Interest in Southeast Asia continues to increase amid shifting global supply chains, elevated geopolitical risks in China, and disinflationary trends. Within this context, Vietnam stands out as a leader in reform and industrial dynamism, while ASEAN (Association of Southeast Asian Nations) offers breadth, scale, and macro resilience.
Vietnam: Structural Reforms with Trade Tailwinds
- Trade Deals: Vietnam’s recent agreement with the U.S., imposing a 20% tariff on domestic exports (down from a proposed 46%) and removing tariffs on U.S. imports, offers clarity for investors. The deal includes a 40% levy on “transshipped” goods, underscoring U.S. efforts to curb Chinese circumvention via Vietnam.1 While details are pending, we think this marks a net-positive for long-term positioning and sets a potential template for other ASEAN trade negotiations.
- Friendshoring: Vietnam continues to benefit from friendshoring trends, with foreign direct investment (FDI) rising 8.1% year over year in the first half of 2025.2 Manufacturing hubs have expanded across electronics, semiconductors, and garments, supported by bilateral trade clarity. U.S. firms are increasing supply chain exposure to Vietnam to mitigate concentration risk in China.
- Demographics: With a median age of 32 and over 70% of the population in working age, Vietnam offers a dynamic labor force.3,4 Urbanization is accelerating, with a 3% compound annual growth rate (CAGR) in urban population growth fueling housing, infrastructure, and consumer demand while also historically leading to productivity gains.5
- Structural Growth: The Vietnamese government is executing its most sweeping reforms since Doi Moi. Resolution 68 shifts the economic model toward private sector-led growth, streamlines bureaucracy through ministerial consolidation, and introduces R&D tax incentives (200% deduction).6 These changes are aimed at reducing the size of government, improving the ease of doing business, and supporting capital formation in industrials, banks, and consumer sectors.
- Catalysts: Vietnam remains on the FTSE Russell watchlist for potential reclassification to secondary Emerging Market (EM) status. An upgrade could attract roughly $6 billion in index-driven flows.7
ASEAN: Long-Term Diversified Growth
- Trade Deals: ASEAN countries have either reached a trade deal with the U.S. or have been subject to the baseline tariff rate, adding the policy certainty required for corporates to restart investment.

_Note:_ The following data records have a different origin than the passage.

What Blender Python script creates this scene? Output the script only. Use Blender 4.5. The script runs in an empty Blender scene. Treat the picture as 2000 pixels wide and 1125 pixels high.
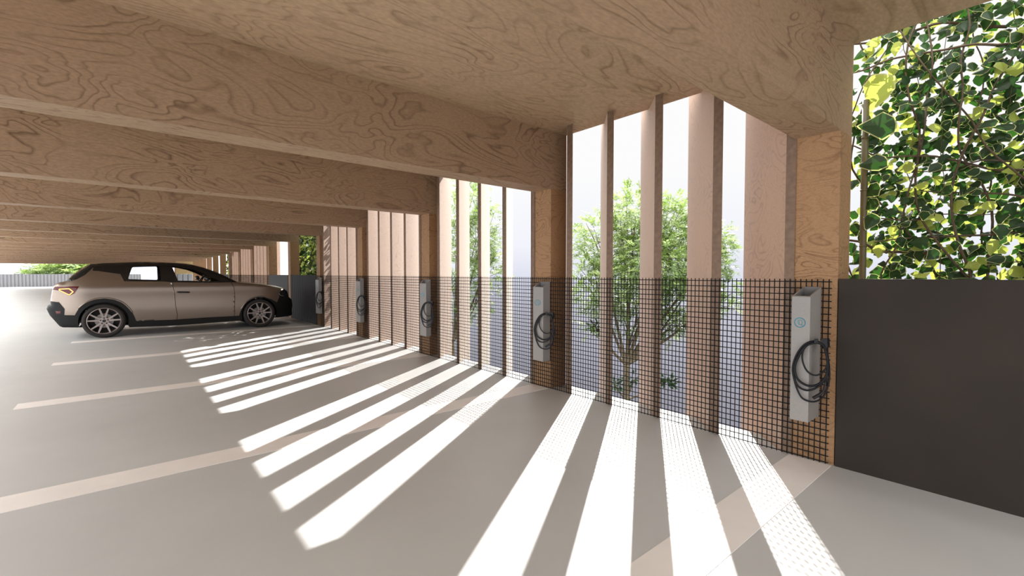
import bpy, bmesh, math, random
from mathutils import Vector, Matrix, geometry
import numpy as np

C = bpy.context.scene.collection
R = math.radians
# World axes: X points out through the facade, Y runs down the deck, Z is up.
# P(u, v, z): u = distance down the deck, v = distance out towards the facade.
def P(u, v, z): return (v, u, z)

# ------------------------------------------------------------------ materials
def new_mat(name):
    m = bpy.data.materials.new(name); m.use_nodes = True
    nt = m.node_tree
    return m, nt, nt.nodes['Principled BSDF']

def plain(name, col, rough=0.5, metal=0.0, spec=0.5, noise=0.0, nscale=8.0):
    m, nt, b = new_mat(name)
    b.inputs['Base Color'].default_value = (*col, 1)
    b.inputs['Roughness'].default_value = rough
    b.inputs['Metallic'].default_value = metal
    b.inputs['Specular IOR Level'].default_value = spec
    if noise:
        tc = nt.nodes.new('ShaderNodeTexCoord')
        n = nt.nodes.new('ShaderNodeTexNoise'); n.inputs['Scale'].default_value = nscale; n.inputs['Detail'].default_value = 5
        nt.links.new(tc.outputs['Object'], n.inputs['Vector'])
        r = nt.nodes.new('ShaderNodeValToRGB')
        r.color_ramp.elements[0].position = 0.3; r.color_ramp.elements[1].position = 0.7
        r.color_ramp.elements[0].color = (*[c*(1-noise) for c in col], 1)
        r.color_ramp.elements[1].color = (*[min(1, c*(1+noise)) for c in col], 1)
        nt.links.new(n.outputs['Fac'], r.inputs['Fac'])
        nt.links.new(r.outputs['Color'], b.inputs['Base Color'])
    return m

def wood(name, col, line, stretch, freq=11.0, line_mix=0.55, rough=0.6, bump=0.15):
    """rotary-cut plywood: wavy contour lines of a stretched noise field, fine fibres, soft tone drift"""
    m, nt, b = new_mat(name)
    N = nt.nodes.new; L = nt.links.new
    tc = N('ShaderNodeTexCoord'); oi = N('ShaderNodeObjectInfo')
    off = N('ShaderNodeVectorMath'); off.operation = 'SCALE'; off.inputs[0].default_value = (17.0, 31.0, 23.0)
    L(oi.outputs['Random'], off.inputs['Scale'])
    add = N('ShaderNodeVectorMath'); add.operation = 'ADD'
    L(tc.outputs['Object'], add.inputs[0]); L(off.outputs[0], add.inputs[1])
    mul = N('ShaderNodeVectorMath'); mul.operation = 'MULTIPLY'; mul.inputs[1].default_value = stretch
    L(add.outputs[0], mul.inputs[0])
    n1 = N('ShaderNodeTexNoise'); n1.inputs['Scale'].default_value = 1.0; n1.inputs['Detail'].default_value = 2.6
    n1.inputs['Roughness'].default_value = 0.48; n1.inputs['Distortion'].default_value = 0.7
    L(mul.outputs[0], n1.inputs['Vector'])
    f = N('ShaderNodeMath'); f.operation = 'MULTIPLY'; f.inputs[1].default_value = freq
    L(n1.outputs['Fac'], f.inputs[0])
    fr = N('ShaderNodeMath'); fr.operation = 'FRACT'; L(f.outputs[0], fr.inputs[0])
    ramp = N('ShaderNodeValToRGB'); e = ramp.color_ramp.elements
    e[0].position = 0.0; e[0].color = (1, 1, 1, 1)
    e[1].position = 0.22; e[1].color = (0.10, 0.10, 0.10, 1)
    x = e.new(0.84); x.color = (0.0, 0.0, 0.0, 1)
    x = e.new(0.97); x.color = (0.55, 0.55, 0.55, 1)
    x = e.new(1.0); x.color = (1, 1, 1, 1)
    L(fr.outputs[0], ramp.inputs['Fac'])
    # line strength varies over the sheet
    n2 = N('ShaderNodeTexNoise'); n2.inputs['Scale'].default_value = 1.7; n2.inputs['Detail'].default_value = 3
    L(add.outputs[0], n2.inputs['Vector'])
    mr = N('ShaderNodeMapRange'); mr.inputs[1].default_value = 0.35; mr.inputs[2].default_value = 0.68
    mr.inputs[3].default_value = 0.15; mr.inputs[4].default_value = 1.0
    L(n2.outputs['Fac'], mr.inputs[0])
    lm = N('ShaderNodeMath'); lm.operation = 'MULTIPLY'; L(ramp.outputs['Color'], lm.inputs[0]); L(mr.outputs[0], lm.inputs[1])
    ls = N('ShaderNodeMath'); ls.operation = 'MULTIPLY'; ls.inputs[1].default_value = line_mix; L(lm.outputs[0], ls.inputs[0])
    # fibres
    mul2 = N('ShaderNodeVectorMath'); mul2.operation = 'MULTIPLY'; mul2.inputs[1].default_value = tuple(s*34 for s in stretch)
    L(add.outputs[0], mul2.inputs[0])
    n3 = N('ShaderNodeTexNoise'); n3.inputs['Scale'].default_value = 1.0; n3.inputs['Detail'].default_value = 4
    L(mul2.outputs[0], n3.inputs['Vector'])
    fb = N('ShaderNodeMapRange'); fb.inputs[1].default_value = 0.3; fb.inputs[2].default_value = 0.7
    fb.inputs[3].default_value = 0.86; fb.inputs[4].default_value = 1.12
    L(n3.outputs['Fac'], fb.inputs[0])
    mix = N('ShaderNodeMix'); mix.data_type = 'RGBA'
    mix.inputs['A'].default_value = (*col, 1); mix.inputs['B'].default_value = (*line, 1)
    L(ls.outputs[0], mix.inputs['Factor'])
    m2 = N('ShaderNodeVectorMath'); m2.operation = 'SCALE'
    L(mix.outputs['Result'], m2.inputs[0]); L(fb.outputs[0], m2.inputs['Scale'])
    L(m2.outputs[0], b.inputs['Base Color'])
    b.inputs['Roughness'].default_value = rough
    b.inputs['Specular IOR Level'].default_value = 0.25
    if bump:
        bp = N('ShaderNodeBump'); bp.inputs['Strength'].default_value = bump; bp.inputs['Distance'].default_value = 0.004
        bp.invert = True
        L(lm.outputs[0], bp.inputs['Height']); L(bp.outputs['Normal'], b.inputs['Normal'])
    return m

def leafy(name, col, trans, rough=0.5, var=0.35):
    m, nt, b = new_mat(name)
    N = nt.nodes.new; L = nt.links.new
    geo = N('ShaderNodeNewGeometry')
    hsv = N('ShaderNodeHueSaturation'); hsv.inputs['Color'].default_value = (*col, 1)
    mr = N('ShaderNodeMapRange'); mr.inputs[3].default_value = 1 - var; mr.inputs[4].default_value = 1 + var
    L(geo.outputs['Random Per Island'], mr.inputs[0]); L(mr.outputs[0], hsv.inputs['Value'])
    L(hsv.outputs['Color'], b.inputs['Base Color'])
    b.inputs['Roughness'].default_value = rough
    t = N('ShaderNodeBsdfTranslucent')
    h2 = N('ShaderNodeHueSaturation'); h2.inputs['Color'].default_value = (*trans, 1); L(mr.outputs[0], h2.inputs['Value'])
    L(h2.outputs['Color'], t.inputs['Color'])
    mx = N('ShaderNodeMixShader'); mx.inputs[0].default_value = 0.5
    L(b.outputs[0], mx.inputs[1]); L(t.outputs[0], mx.inputs[2])
    L(mx.outputs[0], nt.nodes['Material Output'].inputs['Surface'])
    return m

def glassy(name, tint, gloss=0.06, col=(0.02, 0.02, 0.02)):
    m, nt, b = new_mat(name)
    N = nt.nodes.new; L = nt.links.new
    tr = N('ShaderNodeBsdfTransparent'); tr.inputs['Color'].default_value = (*tint, 1)
    gl = N('ShaderNodeBsdfGlossy'); gl.inputs['Roughness'].default_value = 0.03
    mx = N('ShaderNodeMixShader'); mx.inputs[0].default_value = gloss
    L(tr.outputs[0], mx.inputs[1]); L(gl.outputs[0], mx.inputs[2])
    L(mx.outputs[0], nt.nodes['Material Output'].inputs['Surface'])
    return m

def emit(name, col, s):
    m, nt, b = new_mat(name)
    b.inputs['Base Color'].default_value = (*col, 1)
    b.inputs['Emission Color'].default_value = (*col, 1); b.inputs['Emission Strength'].default_value = s
    return m

M = {}
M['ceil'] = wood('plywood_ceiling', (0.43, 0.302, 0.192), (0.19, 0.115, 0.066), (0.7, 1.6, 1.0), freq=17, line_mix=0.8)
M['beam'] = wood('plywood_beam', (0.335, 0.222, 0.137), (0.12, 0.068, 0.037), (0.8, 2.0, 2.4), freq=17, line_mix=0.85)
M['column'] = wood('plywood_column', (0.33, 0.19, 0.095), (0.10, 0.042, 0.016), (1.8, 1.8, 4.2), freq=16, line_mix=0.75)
M['fin'] = wood('plywood_fin', (0.40, 0.245, 0.155), (0.15, 0.073, 0.04), (2.4, 2.4, 2.2), freq=15, line_mix=0.65, rough=0.45)
fb_ = M['fin'].node_tree.nodes['Principled BSDF']; fb_.inputs['Sheen Weight'].default_value = 0.55; fb_.inputs['Sheen Roughness'].default_value = 0.5; fb_.inputs['Sheen Tint'].default_value = (1.0, 0.9, 0.82, 1)
M['fin_edge'] = plain('dark_ply_edge', (0.17, 0.105, 0.065), 0.6, noise=0.2, nscale=25)
M['wire'] = plain('black_wire', (0.012, 0.013, 0.014), 0.9, spec=0.08)
M['parapet'] = plain('dark_parapet', (0.030, 0.0235, 0.019), 0.7, spec=0.2, noise=0.12, nscale=1.5)
M['ribbed'] = plain('ribbed_charcoal', (0.030, 0.030, 0.032), 0.6, spec=0.25)
M['ribbed_light'] = plain('ribbed_grey', (0.17, 0.17, 0.18), 0.5)
M['charger'] = plain('charger_grey', (0.25, 0.236, 0.222), 0.45, noise=0.04, nscale=60)
M['charger_in'] = plain('charger_inside', (0.16, 0.16, 0.155), 0.7)
M['teal'] = plain('teal_print', (0.055, 0.25, 0.31), 0.5)
M['rubber'] = plain('black_rubber', (0.006, 0.0065, 0.009), 0.55, spec=0.25)
M['plug'] = plain('black_plastic', (0.010, 0.010, 0.012), 0.5, spec=0.3)
M['paintline'] = plain('line_paint', (0.84, 0.80, 0.77), 0.5, noise=0.05, nscale=3)
M['bark'] = plain('bark', (0.13, 0.10, 0.055), 0.9, noise=0.3, nscale=20)
M['vine'] = plain('vine_bark', (0.075, 0.05, 0.028), 0.9, noise=0.3, nscale=30)
M['bamboo'] = plain('bamboo', (0.075, 0.062, 0.018), 0.5, noise=0.3, nscale=6)
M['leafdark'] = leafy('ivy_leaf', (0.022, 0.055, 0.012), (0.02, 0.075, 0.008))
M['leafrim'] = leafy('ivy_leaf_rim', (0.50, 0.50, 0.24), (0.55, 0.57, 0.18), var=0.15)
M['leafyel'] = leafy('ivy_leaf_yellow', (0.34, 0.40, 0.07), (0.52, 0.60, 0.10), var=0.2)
M['treeleaf'] = leafy('tree_leaf', (0.15, 0.23, 0.065), (0.22, 0.32, 0.07))
M['treeleaf2'] = leafy('tree_leaf_pale', (0.28, 0.36, 0.17), (0.36, 0.45, 0.17))
M['soil'] = plain('soil', (0.10, 0.085, 0.06), 0.95, noise=0.4, nscale=3)
M['pale'] = plain('pale_render', (0.80, 0.74, 0.66), 0.8)
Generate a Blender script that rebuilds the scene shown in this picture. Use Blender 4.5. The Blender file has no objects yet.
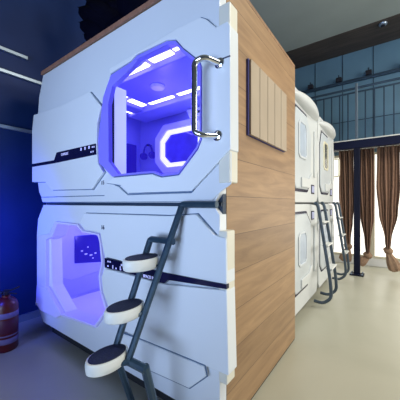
import bpy, bmesh, math, random
from mathutils import Vector, Matrix
from mathutils.geometry import tessellate_polygon
random.seed(7)
C = bpy.context.scene.collection
PI = math.pi
# ---------------------------------------------------------------- survey: the camera stands at the origin, 1.11 m up
F = 262.0; HZ = 203.0; CX = 200.0; EYE = 1.11
YAW = math.radians(36.2)
RX, RY = math.cos(YAW), math.sin(YAW)
VX, VY = -math.sin(YAW), math.cos(YAW)

def py_(px, py, Y):                       # measured point on a plane y = Y -> (x, z)
    a = (px - CX) / F
    Z = Y / (a * RY + VY)
    return (Z * (a * RX + VX), EYE + (HZ - py) / F * Z)

def px_(px, py, X):                       # measured point on a plane x = X -> (y, z)
    a = (px - CX) / F
    Z = X / (a * RX + VX)
    return (Z * (a * RY + VY), EYE + (HZ - py) / F * Z)

# ---------------------------------------------------------------- materials
def mat(name, col, rough=.5, metal=0., emit=None, es=0., var=.06, scale=6., bump=0., coat=0., trans=0., spec=.5):
    m = bpy.data.materials.new(name); m.use_nodes = True
    nt = m.node_tree; b = nt.nodes['Principled BSDF']
    tc = nt.nodes.new('ShaderNodeTexCoord')
    n = nt.nodes.new('ShaderNodeTexNoise'); n.inputs['Scale'].default_value = scale; n.inputs['Detail'].default_value = 5
    nt.links.new(tc.outputs['Object'], n.inputs['Vector'])
    r = nt.nodes.new('ShaderNodeValToRGB')
    r.color_ramp.elements[0].position = .3; r.color_ramp.elements[1].position = .7
    r.color_ramp.elements[0].color = tuple(c * (1 - var) for c in col) + (1,)
    r.color_ramp.elements[1].color = tuple(min(1, c * (1 + var)) for c in col) + (1,)
    nt.links.new(n.outputs['Fac'], r.inputs['Fac']); nt.links.new(r.outputs['Color'], b.inputs['Base Color'])
    b.inputs['Roughness'].default_value = rough; b.inputs['Metallic'].default_value = metal
    b.inputs['Coat Weight'].default_value = coat; b.inputs['Transmission Weight'].default_value = trans
    b.inputs['Specular IOR Level'].default_value = spec
    if emit:
        b.inputs['Emission Color'].default_value = tuple(emit) + (1,); b.inputs['Emission Strength'].default_value = es
    if bump:
        bp = nt.nodes.new('ShaderNodeBump'); bp.inputs['Strength'].default_value = bump; bp.inputs['Distance'].default_value = .01
        nt.links.new(n.outputs['Fac'], bp.inputs['Height']); nt.links.new(bp.outputs['Normal'], b.inputs['Normal'])
    return m

def wood(name, c1, c2, axis='y', rough=.45, plank=.19, lo=.35):
    m = bpy.data.materials.new(name); m.use_nodes = True
    nt = m.node_tree; N = nt.nodes; L = nt.links; b = N['Principled BSDF']
    tc = N.new('ShaderNodeTexCoord'); sp = N.new('ShaderNodeSeparateXYZ'); L.new(tc.outputs['Object'], sp.inputs[0])
    al = sp.outputs['Y'] if axis == 'y' else sp.outputs['X']
    ac = sp.outputs['Z'] if axis == 'y' else sp.outputs['Y']
    # plank index, random offset per plank
    dv = N.new('ShaderNodeMath'); dv.operation = 'DIVIDE'; L.new(ac, dv.inputs[0]); dv.inputs[1].default_value = plank
    fl = N.new('ShaderNodeMath'); fl.operation = 'FLOOR'; L.new(dv.outputs[0], fl.inputs[0])
    fr = N.new('ShaderNodeMath'); fr.operation = 'FRACT'; L.new(dv.outputs[0], fr.inputs[0])
    wn = N.new('ShaderNodeTexWhiteNoise'); wn.noise_dimensions = '1D'; L.new(fl.outputs[0], wn.inputs['W'])
    cb = N.new('ShaderNodeCombineXYZ')
    m1 = N.new('ShaderNodeMath'); m1.operation = 'MULTIPLY_ADD'; L.new(al, m1.inputs[0]); m1.inputs[1].default_value = 1.6; 
    m2 = N.new('ShaderNodeMath'); m2.operation = 'MULTIPLY'; L.new(wn.outputs['Value'], m2.inputs[0]); m2.inputs[1].default_value = 13
    L.new(m2.outputs[0], m1.inputs[2])
    L.new(m1.outputs[0], cb.inputs[0])
    m3 = N.new('ShaderNodeMath'); m3.operation = 'MULTIPLY'; L.new(ac, m3.inputs[0]); m3.inputs[1].default_value = 16
    L.new(m3.outputs[0], cb.inputs[1])
    no = N.new('ShaderNodeTexNoise'); no.inputs['Scale'].default_value = 1.3; no.inputs['Detail'].default_value = 8; no.inputs['Roughness'].default_value = .62
    no.inputs['Distortion'].default_value = .7
    L.new(cb.outputs[0], no.inputs['Vector'])
    rp = N.new('ShaderNodeValToRGB'); rp.color_ramp.elements[0].position = lo; rp.color_ramp.elements[1].position = .68
    rp.color_ramp.elements[0].color = tuple(c2) + (1,); rp.color_ramp.elements[1].color = tuple(c1) + (1,)
    L.new(no.outputs['Fac'], rp.inputs['Fac'])
    # seam
    g = N.new('ShaderNodeMath'); g.operation = 'LESS_THAN'; L.new(fr.outputs[0], g.inputs[0]); g.inputs[1].default_value = .02
    tone = N.new('ShaderNodeMath'); tone.operation = 'MULTIPLY_ADD'; L.new(wn.outputs['Value'], tone.inputs[0]); tone.inputs[1].default_value = .22; tone.inputs[2].default_value = .86
    mx = N.new('ShaderNodeVectorMath'); mx.operation = 'SCALE'; L.new(rp.outputs['Color'], mx.inputs[0]); L.new(tone.outputs[0], mx.inputs['Scale'])
    mix = N.new('ShaderNodeMix'); mix.data_type = 'RGBA'
    L.new(g.outputs[0], mix.inputs['Factor']); L.new(mx.outputs[0], mix.inputs['A']); mix.inputs['B'].default_value = tuple(c * .55 for c in c2) + (1,)
    L.new(mix.outputs['Result'], b.inputs['Base Color'])
    b.inputs['Roughness'].default_value = rough
    return m

M = {}
M['pod'] = mat('pod_white', (.74, .80, .88), .28, coat=.3, var=.02, scale=2)
M['pod2'] = mat('pod_white_raised', (.80, .86, .93), .28, coat=.3, var=.02, scale=2)
M['edge'] = mat('pod_edge_lit', (.78, .77, .68), .35, var=.02)  # cream tone stands in for warm light on the side faces
M['cabin'] = mat('cabin_plastic', (.36, .35, .86), .32, var=.03, scale=3)
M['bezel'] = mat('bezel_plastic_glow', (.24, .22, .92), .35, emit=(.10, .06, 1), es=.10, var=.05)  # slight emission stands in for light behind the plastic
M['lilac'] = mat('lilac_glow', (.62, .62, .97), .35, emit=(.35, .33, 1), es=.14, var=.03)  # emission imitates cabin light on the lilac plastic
M['led'] = mat('led_blue_white', (.8, .8, 1), .4, emit=(.50, .47, 1), es=5.5, var=.01)
M['ledring'] = mat('led_ring', (.8, .8, 1), .4, emit=(.55, .55, 1), es=1.4, var=.01)
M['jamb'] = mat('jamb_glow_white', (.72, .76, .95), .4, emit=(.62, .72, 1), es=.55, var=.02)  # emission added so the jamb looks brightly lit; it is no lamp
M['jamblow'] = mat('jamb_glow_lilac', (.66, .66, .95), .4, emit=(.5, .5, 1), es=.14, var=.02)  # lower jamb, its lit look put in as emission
M['seam'] = mat('cover_seam', (.10, .17, .30), .6, var=.05)  # dark colour painted as shade around the raised covers
M['glass'] = mat('mirror_glass', (.10, .09, .55), .05, metal=.6, emit=(.05, .03, .5), es=.35, var=.2, scale=9)
M['screen'] = mat('display_glass', (.01, .01, .12), .15, emit=(.03, .015, .75), es=.45, var=.1)
M['strip'] = mat('control_strip', (.006, .006, .045), .2, var=.2)
M['groove'] = mat('seam_dark', (.015, .035, .075), .5, var=.1)
M['mark'] = mat('printed_marks', (.7, .7, 1), .5, emit=(.5, .5, 1), es=.25, var=.01)
M['numb'] = mat('number_print', (.03, .04, .10), .6, var=.05)
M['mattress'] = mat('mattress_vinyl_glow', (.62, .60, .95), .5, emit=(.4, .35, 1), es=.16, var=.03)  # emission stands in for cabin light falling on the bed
M['chrome'] = mat('chrome', (.75, .77, .8), .09, metal=1, var=.02)
M['slate'] = mat('slate_tube', (.035, .072, .115), .38, metal=.35, var=.08, scale=20)
M['rimw'] = mat('step_white', (.80, .83, .80), .35, var=.02)
M['pad'] = mat('step_pad', (.006, .012, .05), .75, var=.3, scale=150, bump=.4)
M['wood'] = wood('oak_laminate', (.42, .265, .140), (.285, .172, .090))
M['wood2'] = wood('oak_laminate_top', (.40, .245, .140), (.265, .155, .088), axis='x')
M['woodedge'] = mat('oak_edge', (.30, .15, .10), .5, var=.2, scale=30)
M['slat'] = mat('beige_slat', (.43, .35, .26), .5, var=.05)
M['slatd'] = mat('slat_groove', (.10, .08, .11), .6, var=.1)
M['dark'] = mat('dark_base', (.012, .014, .018), .6, var=.2)
M['navy'] = mat('navy_wall', (.008, .030, .13), .5, var=.12, scale=3, spec=.25)
M['steel'] = mat('brushed_steel', (.34, .42, .52), .35, metal=.6, var=.05)
M['bluewall'] = mat('blue_panel', (.13, .26, .38), .45, var=.08, scale=2)
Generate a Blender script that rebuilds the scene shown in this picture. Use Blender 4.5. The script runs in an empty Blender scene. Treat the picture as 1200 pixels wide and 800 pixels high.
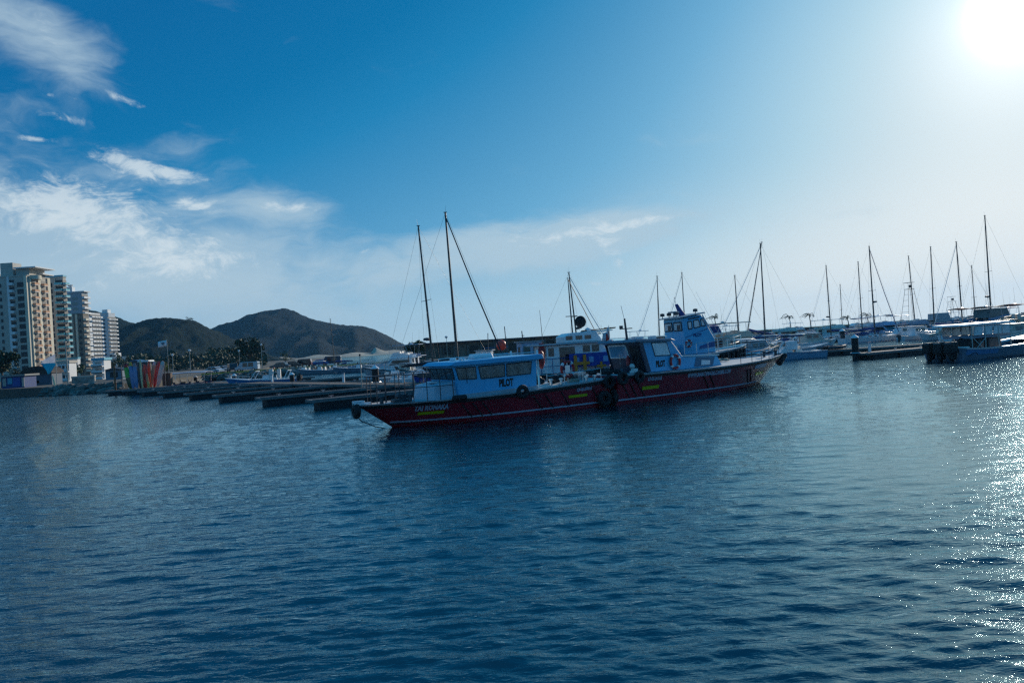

- Friendshoring: ASEAN has become a magnet for supply chain relocation. Indonesia and Malaysia are expanding semiconductor capacity, while Singapore and Thailand are consolidating regional tech and logistics roles. FDI into the region surpassed $235 billion in 2024, an all-time high.8
- Growth: ASEAN’s GDP is projected to grow 4.7% in 2025, driven by domestic consumption and infrastructure expansion.9 Indonesia’s interest rate cuts and Thailand’s $29 billion transport upgrade are examples of counter-cyclical fiscal support.
- Valuations: After the region saw significant outflows post-U.S. election, ASEAN ex-Singapore/Indonesia is trading near historical troughs relative to broader EM.10 Multiples remain compressed, offering potential asymmetric upside if positioning normalizes.
- Diversification: ASEAN economies are at varying stages of development and policy cycles. This heterogeneity offers natural diversification across growth drivers—energy in Malaysia, tourism in the Philippines, and logistics in Thailand.
- Catalysts: Macroeconomic stabilization, progress in bilateral trade talks, and improving fund flows could lift investor sentiment. Structural reforms in individual markets—such as digitalization in Indonesia or tax policy shifts in Thailand—enhance long-term visibility.